Mr. Speaker, I am very pleased to take part in the debate on the bill today, Bill C-14. I think it is a positive step and one we can embrace as doing something positively as a partner in the international community to eradicate the possibility of continuing this horrible torment of conflict diamonds.
We only have to see the effects of what has happened in some of these African nations to realize how important it is for Canada to advocate the Kimberley process and to be on side with our legislation in time to have a simultaneous process start in January of next year.
I say that for a number of reasons . First let us go to the international reason. Canada has been at the forefront. I, along with my colleague from across the way, wish to congratulate the member for Nepean--Carleton for his work and advocacy on this issue. However we have also been working at it through UN resolutions during Canada's time at the security council. We have been involved in all the ministerial meetings leading up to the process of implementation.
A lot of Canadians do not understand what this process means. It means good economics for Canadians. We have in our north and throughout the provinces a nascent diamond cutting, mining, polishing industry. Recently we have heard that Tiffany wants to polish diamonds in Canada. This is great news. Hundreds of people are currently employed in the diamond industry and we could be employing thousands more.
I was very pleased to hear my colleague from the Bloc being positive and on side with this process. It is one that will help us with our economy nationally and one that will help us as a playing partner. We know that 48 nations are currently involved. Those 48 nations represent 98% of the world's diamond producing nations. We have the players around the table. I know we are heading into further meetings in November. Hopefully this Parliament can show that it can work efficiently to move things along.
I believe that members of the House from time to time do have legitimate concerns. I want to address my interpretation of the process, which I hope is the right interpretation, but we will work this out at committee stage to convince those members who have concerns.
I have heard a concern from the member for Elk Island. As a lawyer in my former life before this place, my knowledge is that when a bill does not have a process in place about search and seizure, then the Criminal Code process is utilized. I believe the Criminal Code process of warrant and search and seizure will be used with all the safeguards we have under the Criminal Code.
Therefore I think the hon. member's interpretation of the two clauses in question, clauses 23 and 24, will be straightened out in a way that addresses the concerns of my hon. friend. I have worked with him many times in the House and in many committees. I know it is an honestly felt concern about privacy and property. I believe that is something with which the member should not concern himself.
The bottom line is that we are trying to place an international certification on the import and export of diamonds. If we want to be a player in this part of the economy, we have to be part of this process. There is the morality issue of not wanting to purchase or be trading in any conflict diamonds.
I was in Sierra Leone for a week last year training potential female parliamentarians who had come out of a decade of civil war. I and a former member of the House, Audrey McLaughlin, visited Sierra Leone with other parliamentarians from Nigeria and Ghana. We spent a week in Freetown and helped train some of the women to take their place in their parliament. In fact in the elections held within months after our visit the female members of parliament went from six to sixteen. It was a successful intervention.

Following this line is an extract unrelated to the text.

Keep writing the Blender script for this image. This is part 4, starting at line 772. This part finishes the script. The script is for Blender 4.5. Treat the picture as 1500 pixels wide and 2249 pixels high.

While I was in Sierra Leone I saw the results of the conflict. If they say a picture is worth a thousand words then members would be impacted as immensely as I was to see many children with their limbs cut off as a format of the civil war that went on. What was the cause of that civil war? It was the guerrilla actions that revolved around an illicit industry on the wealth of a nation, a wealth that went underground and by illicit means out of the country as opposed to legitimately raising the value of the economy for the whole population to share in the wealth as it grew.
Let us help all the people in those countries right now, get involved in a conflict resolution situation where they can export what they have underground in their alluvial rivers, where they can mine the diamonds. I congratulate South Africa, the Congo and all the other players that have worked so hard to put this process in place.
Let us be a participant. Let us not bicker along partisan lines. Let us do something that is right for Canadians, the Canadian economy and all of us around the world who want to get these international resolutions of problems done in a manner that helps everyone. Let us not do it two years from now, but let us do it so we can be a player and go forward with the process of certification for our diamonds leaving Canada and for all the diamonds in transit that we receive from other countries. Let us do something right and let us do it expediently.